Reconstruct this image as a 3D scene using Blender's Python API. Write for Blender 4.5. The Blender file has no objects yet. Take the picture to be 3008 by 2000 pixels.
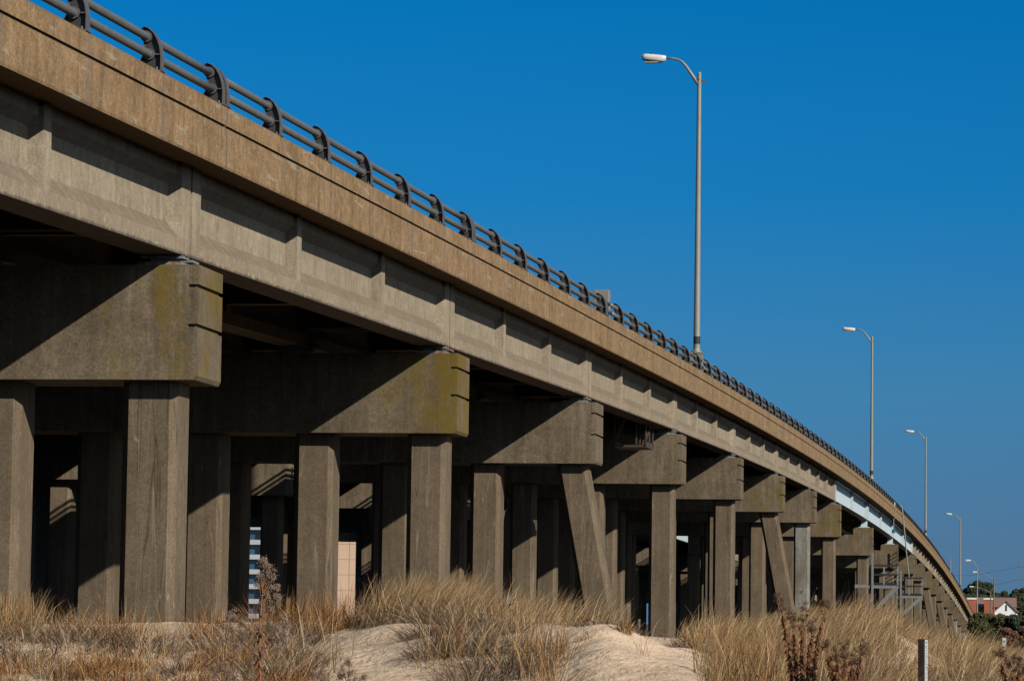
import bpy, math, random
import numpy as np
from mathutils import Vector, Matrix

random.seed(7); RNG = np.random.default_rng(7)
SC = bpy.context.scene
COL = SC.collection

# ------------------------------------------------------------ camera
ZC = 2.2                                   # eye height above the low beach
YAW, PITCH, ROLL = .1570, math.atan(.0825), .014
FPX = 10000.0                              # focal length in pixels of the 3008 px wide photograph
fw = Vector((-math.sin(YAW)*math.cos(PITCH), math.cos(YAW)*math.cos(PITCH), math.sin(PITCH)))
rt = Vector((math.cos(YAW), math.sin(YAW), 0)); up = rt.cross(fw)
rt2 = math.cos(ROLL)*rt + math.sin(ROLL)*up; up2 = -math.sin(ROLL)*rt + math.cos(ROLL)*up
cam = bpy.data.cameras.new('camera'); camo = bpy.data.objects.new('camera', cam); COL.objects.link(camo)
camo.matrix_world = Matrix(((rt2.x, up2.x, -fw.x, 0), (rt2.y, up2.y, -fw.y, 0), (rt2.z, up2.z, -fw.z, ZC), (0, 0, 0, 1)))
cam.sensor_width = 36; cam.sensor_fit = 'HORIZONTAL'; cam.lens = 36*FPX/3008
cam.clip_start = .5; cam.clip_end = 9000
cam.dof.use_dof = False
SC.camera = camo

def at(x, y, Y):
    """photo pixel + distance along the bridge direction -> world point"""
    d = fw*FPX + rt2*(x-1504) - up2*(y-1000)
    return Vector((0, 0, ZC)) + d*(Y/d.y)

# ------------------------------------------------------------ world, sun, exposure
SUN_TO = Vector((-1.56, 1.2, -1.0))
sdir = -SUN_TO.normalized()
w = bpy.data.worlds.new('World'); SC.world = w; w.use_nodes = True
nt = w.node_tree; nt.nodes.clear()
sky = nt.nodes.new('ShaderNodeTexSky'); sky.sky_type = 'NISHITA'; sky.sun_disc = False
sky.sun_elevation = math.asin(sdir.z); sky.sun_rotation = math.atan2(sdir.x, sdir.y)
sky.altitude = 600; sky.air_density = 1.0; sky.dust_density = .1; sky.ozone_density = 4.0
tc = nt.nodes.new('ShaderNodeTexCoord'); mp = nt.nodes.new('ShaderNodeMapping')
mp.inputs['Scale'].default_value = (1, 1, 1.0); mp.inputs['Location'].default_value = (0, 0, .20)
sx = nt.nodes.new('ShaderNodeSeparateXYZ'); nt.links.new(tc.outputs['Generated'], sx.inputs[0])
skr = nt.nodes.new('ShaderNodeValToRGB'); e_ = skr.color_ramp.elements      # clear-air colour by elevation
SKYR = [(0.0, (.31, .35, .35)), (.022, (.31, .38, .39)), (.067, (.23, .53, .57)), (.124, (.055, .56, .75)), (.18, (.012, .56, .81)), (.30, (.10, .42, .56)), (1.0, (.20, .34, .40))]
while len(e_) < len(SKYR): e_.new(.5)
for i_, (p_, c_) in enumerate(SKYR): e_[i_].position = p_; e_[i_].color = (*c_, 1)
nt.links.new(sx.outputs[2], skr.inputs[0])
hs = nt.nodes.new('ShaderNodeMix'); hs.data_type = 'RGBA'; hs.blend_type = 'MULTIPLY'; hs.inputs[0].default_value = 1
bg = nt.nodes.new('ShaderNodeBackground'); bg.inputs['Strength'].default_value = .15
wo = nt.nodes.new('ShaderNodeOutputWorld')
nt.links.new(tc.outputs['Generated'], mp.inputs['Vector']); nt.links.new(mp.outputs['Vector'], sky.inputs['Vector'])
# out-of-view sky round the sun made paler and brighter to fill girder shade
dt = nt.nodes.new('ShaderNodeVectorMath'); dt.operation = 'DOT_PRODUCT'; nt.links.new(tc.outputs['Generated'], dt.inputs[0]); dt.inputs[1].default_value = (sdir.x, sdir.y, 0)
mr = nt.nodes.new('ShaderNodeMapRange'); mr.interpolation_type = 'SMOOTHSTEP'; mr.inputs[1].default_value = -.35; mr.inputs[2].default_value = .35; nt.links.new(dt.outputs['Value'], mr.inputs[0])
sm = nt.nodes.new('ShaderNodeMix'); sm.data_type = 'RGBA'; sm.inputs[7].default_value = (1.5, 1.05, .72, 1); nt.links.new(mr.outputs[0], sm.inputs[0]); nt.links.new(skr.outputs[0], sm.inputs[6])
nt.links.new(sky.outputs[0], hs.inputs[6]); nt.links.new(sm.outputs[2], hs.inputs[7]); nt.links.new(hs.outputs[2], bg.inputs['Color']); nt.links.new(bg.outputs[0], wo.inputs[0])
sl = bpy.data.lights.new('sun', 'SUN'); slo = bpy.data.objects.new('sun', sl); COL.objects.link(slo)
sl.energy = 5.0; sl.angle = math.radians(.5); sl.color = (1, .93, .80)
slo.rotation_euler = SUN_TO.to_track_quat('-Z', 'Y').to_euler()
SC.view_settings.view_transform = 'Standard'; SC.view_settings.look = 'None'
SC.view_settings.exposure = 0.0; SC.view_settings.gamma = 1.0
try:
    SC.cycles.max_bounces = 5; SC.cycles.diffuse_bounces = 0; SC.cycles.use_denoising = True
except Exception: pass

# ------------------------------------------------------------ helpers
class MB:
    def __init__(s): s.v = []; s.f = []
    def add(s, vs, fs):
        n = len(s.v); s.v += [tuple(v) for v in vs]; s.f += [tuple(i+n for i in f) for f in fs]; return s
    def box(s, x0, x1, y0, y1, z0, z1):
        if x0 > x1: x0, x1 = x1, x0
        return s.add([(x0,y0,z0),(x1,y0,z0),(x1,y1,z0),(x0,y1,z0),(x0,y0,z1),(x1,y0,z1),(x1,y1,z1),(x0,y1,z1)],
              [(0,3,2,1),(4,5,6,7),(0,1,5,4),(1,2,6,5),(2,3,7,6),(3,0,4,7)])
    def loft(s, rings, cap=True):
        """rings: lists of points, consecutive rings joined, closed section"""
        n = len(s.v); k = len(rings[0])
        for r in rings: s.v += [tuple(p) for p in r]
        for i in range(len(rings)-1):
            for j in range(k):
                a = n+i*k+j; b = n+i*k+(j+1) % k
                s.f.append((a, b, b+k, a+k))
        if cap:
            s.f.append(tuple(n+j for j in reversed(range(k)))); e = n+(len(rings)-1)*k
            s.f.append(tuple(e+j for j in range(k)))
        return s
    def prism_y(s, poly, y0, y1):       # poly of (x,z)
        return s.loft([[(x, y0, z) for x, z in poly], [(x, y1, z) for x, z in poly]])
    def tube(s, pts, r, n=10):
        pts = [Vector(p) for p in pts]; rr = r if isinstance(r, (list, tuple)) else [r]*len(pts)
        rings = []; u = None
        for i, p in enumerate(pts):
            d = (pts[min(i+1, len(pts)-1)]-pts[max(i-1, 0)]).normalized()
            if u is None:
                u = d.orthogonal().normalized()
            u = (u-d*u.dot(d)).normalized(); v = d.cross(u)
            rings.append([p+rr[i]*(math.cos(a)*u+math.sin(a)*v) for a in [2*math.pi*k/n for k in range(n)]])
        return s.loft(rings)
    def bar(s, a, b, w, h):              # rectangular bar between points
        a = Vector(a); b = Vector(b); d = (b-a).normalized()
        sd = d.cross(Vector((0, 0, 1)));
        if sd.length < 1e-3: sd = Vector((1, 0, 0))
        sd.normalize(); u2 = sd.cross(d)
        def ring(p): return [p+sd*w/2*i+u2*h/2*j for i, j in ((-1,-1),(1,-1),(1,1),(-1,1))]
        return s.loft([ring(a), ring(b)])
    def build(s, name, mat, parent=None, smooth=False, bevel=0):
        me = bpy.data.meshes.new(name); me.from_pydata(s.v, [], s.f); me.validate()
        import bmesh
        bm = bmesh.new(); bm.from_mesh(me); bmesh.ops.recalc_face_normals(bm, faces=bm.faces)
        if bevel:
            ed = [e for e in bm.edges if len(e.link_faces) == 2 and e.calc_face_angle(0) > .6]
            bmesh.ops.bevel(bm, geom=ed, offset=bevel, segments=1, affect='EDGES', clamp_overlap=True)
        bm.to_mesh(me); bm.free()
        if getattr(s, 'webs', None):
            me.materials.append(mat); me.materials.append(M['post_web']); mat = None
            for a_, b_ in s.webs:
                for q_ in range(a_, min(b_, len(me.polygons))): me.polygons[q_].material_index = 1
        if smooth: me.polygons.foreach_set('use_smooth', [True]*len(me.polygons))
        o = bpy.data.objects.new(name, me); COL.objects.link(o)
        if mat: me.materials.append(mat)
        if parent: o.parent = parent
        return o

def tag(o, label=None, cat=None, group=None, kind=None):
    if label: o['label'] = label
    if cat: o['category'] = cat
    if group: o['group'] = group
    if kind: o['kind'] = kind
    return o
def empty(name, loc=(0, 0, 0), label=None, cat=None, group=None):
    o = bpy.data.objects.new(name, None); COL.objects.link(o); o.location = loc; o.empty_display_size = .3
    return tag(o, label, cat, group)
def copy_tree(o, parent=None, skip=()):
    c = o.copy(); COL.objects.link(c); c.parent = parent
    for ch in list(KIDS.get(o.name, [])):
        if ch.name.split('.')[0] in skip: continue
        copy_tree(ch, c, skip)
    return c
KIDS = {}
def index_children():
    KIDS.clear()
    for o in COL.objects:
        if o.parent: KIDS.setdefault(o.parent.name, []).append(o)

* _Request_
Up to and including the line with "return Vector((0, 0, ZC)) + d*(Y/d.y)", copy the data above from its first line. Skip pictures.

* _Completed task_
Reconstruct this image as a 3D scene using Blender's Python API. Write for Blender 4.5. The Blender file has no objects yet. Take the picture to be 3008 by 2000 pixels.
import bpy, math, random
import numpy as np
from mathutils import Vector, Matrix

random.seed(7); RNG = np.random.default_rng(7)
SC = bpy.context.scene
COL = SC.collection

# ------------------------------------------------------------ camera
ZC = 2.2                                   # eye height above the low beach
YAW, PITCH, ROLL = .1570, math.atan(.0825), .014
FPX = 10000.0                              # focal length in pixels of the 3008 px wide photograph
fw = Vector((-math.sin(YAW)*math.cos(PITCH), math.cos(YAW)*math.cos(PITCH), math.sin(PITCH)))
rt = Vector((math.cos(YAW), math.sin(YAW), 0)); up = rt.cross(fw)
rt2 = math.cos(ROLL)*rt + math.sin(ROLL)*up; up2 = -math.sin(ROLL)*rt + math.cos(ROLL)*up
cam = bpy.data.cameras.new('camera'); camo = bpy.data.objects.new('camera', cam); COL.objects.link(camo)
camo.matrix_world = Matrix(((rt2.x, up2.x, -fw.x, 0), (rt2.y, up2.y, -fw.y, 0), (rt2.z, up2.z, -fw.z, ZC), (0, 0, 0, 1)))
cam.sensor_width = 36; cam.sensor_fit = 'HORIZONTAL'; cam.lens = 36*FPX/3008
cam.clip_start = .5; cam.clip_end = 9000
cam.dof.use_dof = False
SC.camera = camo

def at(x, y, Y):
    """photo pixel + distance along the bridge direction -> world point"""
    d = fw*FPX + rt2*(x-1504) - up2*(y-1000)
    return Vector((0, 0, ZC)) + d*(Y/d.y)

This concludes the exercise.